* **Provided data**
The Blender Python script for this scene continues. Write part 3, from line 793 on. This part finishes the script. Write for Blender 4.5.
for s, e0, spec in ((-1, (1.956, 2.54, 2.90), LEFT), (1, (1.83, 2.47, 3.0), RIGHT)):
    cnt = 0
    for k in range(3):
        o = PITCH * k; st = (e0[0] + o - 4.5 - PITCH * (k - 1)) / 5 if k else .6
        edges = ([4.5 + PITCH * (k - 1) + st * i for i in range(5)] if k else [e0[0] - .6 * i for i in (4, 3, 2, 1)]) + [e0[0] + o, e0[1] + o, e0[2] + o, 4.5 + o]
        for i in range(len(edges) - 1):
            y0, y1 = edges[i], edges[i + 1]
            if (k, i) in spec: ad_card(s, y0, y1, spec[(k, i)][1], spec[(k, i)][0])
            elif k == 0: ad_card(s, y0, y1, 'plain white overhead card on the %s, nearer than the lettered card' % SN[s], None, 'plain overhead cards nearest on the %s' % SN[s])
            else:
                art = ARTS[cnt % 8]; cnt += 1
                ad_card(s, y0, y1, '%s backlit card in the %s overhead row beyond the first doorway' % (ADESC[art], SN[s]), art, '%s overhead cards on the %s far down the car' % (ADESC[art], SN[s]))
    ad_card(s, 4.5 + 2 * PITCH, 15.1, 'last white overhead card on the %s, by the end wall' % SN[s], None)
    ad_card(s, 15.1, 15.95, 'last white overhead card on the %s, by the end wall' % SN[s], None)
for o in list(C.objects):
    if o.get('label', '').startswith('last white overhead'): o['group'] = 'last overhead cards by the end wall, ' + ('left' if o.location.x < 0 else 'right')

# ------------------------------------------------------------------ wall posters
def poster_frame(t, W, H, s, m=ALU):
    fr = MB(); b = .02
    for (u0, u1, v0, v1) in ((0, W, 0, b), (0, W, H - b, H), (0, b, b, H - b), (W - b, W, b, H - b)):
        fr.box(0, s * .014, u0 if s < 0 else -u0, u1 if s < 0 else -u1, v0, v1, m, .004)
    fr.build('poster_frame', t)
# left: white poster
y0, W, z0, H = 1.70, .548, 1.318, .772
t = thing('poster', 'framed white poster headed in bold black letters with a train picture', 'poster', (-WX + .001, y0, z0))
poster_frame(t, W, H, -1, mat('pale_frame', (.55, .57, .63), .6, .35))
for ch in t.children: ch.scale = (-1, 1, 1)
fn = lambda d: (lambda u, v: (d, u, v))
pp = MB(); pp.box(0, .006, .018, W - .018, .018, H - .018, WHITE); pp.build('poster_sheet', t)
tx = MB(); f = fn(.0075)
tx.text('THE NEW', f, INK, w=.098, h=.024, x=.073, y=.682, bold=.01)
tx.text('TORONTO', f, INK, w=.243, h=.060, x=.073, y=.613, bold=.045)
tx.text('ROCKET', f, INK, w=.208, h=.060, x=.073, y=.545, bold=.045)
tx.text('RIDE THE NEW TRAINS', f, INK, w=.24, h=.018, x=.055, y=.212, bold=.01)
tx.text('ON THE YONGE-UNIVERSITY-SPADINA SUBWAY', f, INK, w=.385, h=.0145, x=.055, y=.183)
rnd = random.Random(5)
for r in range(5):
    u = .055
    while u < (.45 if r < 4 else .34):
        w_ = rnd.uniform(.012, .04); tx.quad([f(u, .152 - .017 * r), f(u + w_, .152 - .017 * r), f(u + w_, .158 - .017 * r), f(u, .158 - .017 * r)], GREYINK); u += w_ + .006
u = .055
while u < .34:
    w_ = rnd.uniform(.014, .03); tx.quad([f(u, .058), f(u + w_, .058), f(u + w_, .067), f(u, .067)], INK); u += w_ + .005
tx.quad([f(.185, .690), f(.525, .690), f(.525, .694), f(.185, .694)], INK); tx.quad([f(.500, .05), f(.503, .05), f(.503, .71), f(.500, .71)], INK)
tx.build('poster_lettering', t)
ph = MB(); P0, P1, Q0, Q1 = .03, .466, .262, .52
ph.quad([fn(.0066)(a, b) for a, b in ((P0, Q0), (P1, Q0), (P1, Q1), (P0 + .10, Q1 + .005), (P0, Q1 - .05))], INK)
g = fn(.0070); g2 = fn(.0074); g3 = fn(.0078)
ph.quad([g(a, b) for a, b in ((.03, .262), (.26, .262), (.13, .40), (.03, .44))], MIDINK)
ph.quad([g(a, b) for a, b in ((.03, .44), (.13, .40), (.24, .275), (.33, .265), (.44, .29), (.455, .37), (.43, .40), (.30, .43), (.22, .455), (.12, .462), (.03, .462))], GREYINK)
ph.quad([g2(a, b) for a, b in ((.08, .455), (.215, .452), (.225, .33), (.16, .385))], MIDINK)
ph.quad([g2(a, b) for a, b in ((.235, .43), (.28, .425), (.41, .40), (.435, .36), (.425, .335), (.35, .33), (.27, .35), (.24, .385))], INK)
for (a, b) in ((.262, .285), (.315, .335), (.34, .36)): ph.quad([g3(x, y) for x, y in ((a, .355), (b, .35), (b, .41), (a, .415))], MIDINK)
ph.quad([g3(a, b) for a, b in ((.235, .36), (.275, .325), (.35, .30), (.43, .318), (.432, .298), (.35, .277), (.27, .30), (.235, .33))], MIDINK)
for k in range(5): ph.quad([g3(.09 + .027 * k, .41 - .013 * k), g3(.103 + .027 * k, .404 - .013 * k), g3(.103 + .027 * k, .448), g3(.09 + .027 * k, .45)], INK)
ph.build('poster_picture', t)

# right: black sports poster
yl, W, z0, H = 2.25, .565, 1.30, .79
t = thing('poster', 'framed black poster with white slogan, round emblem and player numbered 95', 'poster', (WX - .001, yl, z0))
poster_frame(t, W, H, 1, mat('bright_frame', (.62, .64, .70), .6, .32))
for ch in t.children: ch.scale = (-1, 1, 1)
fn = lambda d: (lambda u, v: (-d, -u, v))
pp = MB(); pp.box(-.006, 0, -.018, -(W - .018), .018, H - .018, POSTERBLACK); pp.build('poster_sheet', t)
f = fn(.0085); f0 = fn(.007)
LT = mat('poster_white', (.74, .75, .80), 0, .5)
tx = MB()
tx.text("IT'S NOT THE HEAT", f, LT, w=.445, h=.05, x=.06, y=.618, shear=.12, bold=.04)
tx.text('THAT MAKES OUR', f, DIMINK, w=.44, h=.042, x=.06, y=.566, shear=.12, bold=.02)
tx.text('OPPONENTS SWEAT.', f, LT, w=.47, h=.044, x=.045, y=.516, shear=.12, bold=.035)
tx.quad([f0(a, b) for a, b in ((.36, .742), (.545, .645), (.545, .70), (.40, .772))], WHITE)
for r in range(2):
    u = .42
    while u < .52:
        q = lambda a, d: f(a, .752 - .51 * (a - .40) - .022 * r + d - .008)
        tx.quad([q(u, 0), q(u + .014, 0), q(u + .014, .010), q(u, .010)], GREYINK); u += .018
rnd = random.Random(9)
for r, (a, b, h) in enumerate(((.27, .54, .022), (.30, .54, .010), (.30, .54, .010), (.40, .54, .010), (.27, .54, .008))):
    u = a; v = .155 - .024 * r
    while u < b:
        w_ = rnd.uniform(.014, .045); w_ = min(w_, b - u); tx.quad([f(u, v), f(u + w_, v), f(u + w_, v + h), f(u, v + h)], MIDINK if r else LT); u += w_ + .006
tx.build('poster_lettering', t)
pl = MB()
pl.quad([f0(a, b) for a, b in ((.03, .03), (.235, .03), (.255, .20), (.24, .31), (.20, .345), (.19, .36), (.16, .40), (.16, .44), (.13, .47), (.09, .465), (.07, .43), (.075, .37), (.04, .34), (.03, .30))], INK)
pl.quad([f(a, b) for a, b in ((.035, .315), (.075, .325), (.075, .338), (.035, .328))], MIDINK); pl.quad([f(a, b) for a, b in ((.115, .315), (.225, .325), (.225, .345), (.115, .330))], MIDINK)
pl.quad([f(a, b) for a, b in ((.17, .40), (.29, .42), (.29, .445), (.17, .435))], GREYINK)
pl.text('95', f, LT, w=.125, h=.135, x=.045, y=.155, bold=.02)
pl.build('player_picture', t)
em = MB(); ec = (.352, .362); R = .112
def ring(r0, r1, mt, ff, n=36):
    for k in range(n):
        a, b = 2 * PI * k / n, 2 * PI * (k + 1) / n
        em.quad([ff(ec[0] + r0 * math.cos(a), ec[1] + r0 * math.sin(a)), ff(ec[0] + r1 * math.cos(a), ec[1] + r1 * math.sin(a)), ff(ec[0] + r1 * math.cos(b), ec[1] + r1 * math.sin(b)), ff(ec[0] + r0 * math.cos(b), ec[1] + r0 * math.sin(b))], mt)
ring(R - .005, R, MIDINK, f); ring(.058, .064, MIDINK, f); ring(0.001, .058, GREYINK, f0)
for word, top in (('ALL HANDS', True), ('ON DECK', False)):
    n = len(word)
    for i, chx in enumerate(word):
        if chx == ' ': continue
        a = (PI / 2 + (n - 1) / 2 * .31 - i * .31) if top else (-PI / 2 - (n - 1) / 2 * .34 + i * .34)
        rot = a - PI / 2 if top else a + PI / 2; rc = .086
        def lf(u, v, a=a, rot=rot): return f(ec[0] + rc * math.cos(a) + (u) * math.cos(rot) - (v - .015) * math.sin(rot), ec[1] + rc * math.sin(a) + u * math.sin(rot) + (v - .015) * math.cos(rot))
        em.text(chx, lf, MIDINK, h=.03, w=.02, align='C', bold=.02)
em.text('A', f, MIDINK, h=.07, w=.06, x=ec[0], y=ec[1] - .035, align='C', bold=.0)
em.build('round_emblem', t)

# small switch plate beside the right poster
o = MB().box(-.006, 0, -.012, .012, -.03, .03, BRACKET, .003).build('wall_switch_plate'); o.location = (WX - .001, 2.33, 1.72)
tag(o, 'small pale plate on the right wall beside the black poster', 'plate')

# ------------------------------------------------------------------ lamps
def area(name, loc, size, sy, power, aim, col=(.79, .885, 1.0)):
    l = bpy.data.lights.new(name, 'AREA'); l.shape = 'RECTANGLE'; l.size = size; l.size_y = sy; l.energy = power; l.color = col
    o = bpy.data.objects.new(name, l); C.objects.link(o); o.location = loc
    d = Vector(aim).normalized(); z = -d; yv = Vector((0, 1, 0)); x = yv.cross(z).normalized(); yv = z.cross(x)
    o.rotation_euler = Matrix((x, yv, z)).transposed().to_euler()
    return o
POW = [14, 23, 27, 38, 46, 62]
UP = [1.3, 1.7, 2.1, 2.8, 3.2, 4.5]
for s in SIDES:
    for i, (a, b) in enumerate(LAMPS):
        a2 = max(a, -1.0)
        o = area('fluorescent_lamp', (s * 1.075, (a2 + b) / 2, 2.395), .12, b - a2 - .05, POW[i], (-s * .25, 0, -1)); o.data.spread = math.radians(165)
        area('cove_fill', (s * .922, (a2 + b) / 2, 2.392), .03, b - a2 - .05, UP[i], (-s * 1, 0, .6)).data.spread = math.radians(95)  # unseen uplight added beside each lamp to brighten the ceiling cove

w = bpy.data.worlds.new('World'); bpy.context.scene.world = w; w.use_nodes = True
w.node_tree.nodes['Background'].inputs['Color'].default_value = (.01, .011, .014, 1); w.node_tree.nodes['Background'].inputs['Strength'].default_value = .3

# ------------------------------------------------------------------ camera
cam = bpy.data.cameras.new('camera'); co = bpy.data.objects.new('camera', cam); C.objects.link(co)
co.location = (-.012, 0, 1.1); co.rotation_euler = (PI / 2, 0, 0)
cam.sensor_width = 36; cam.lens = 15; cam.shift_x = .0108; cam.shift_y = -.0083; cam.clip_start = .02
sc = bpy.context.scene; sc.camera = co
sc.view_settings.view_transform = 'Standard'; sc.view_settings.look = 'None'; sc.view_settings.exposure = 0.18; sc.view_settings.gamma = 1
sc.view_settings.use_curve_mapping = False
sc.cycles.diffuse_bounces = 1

* **Exercise brief**
Copy down every line of the material above that includes the string "scene".

* **Task response**
The Blender Python script for this scene continues. Write part 3, from line 793 on. This part finishes the script. Write for Blender 4.5.
w = bpy.data.worlds.new('World'); bpy.context.scene.world = w; w.use_nodes = True
sc = bpy.context.scene; sc.camera = co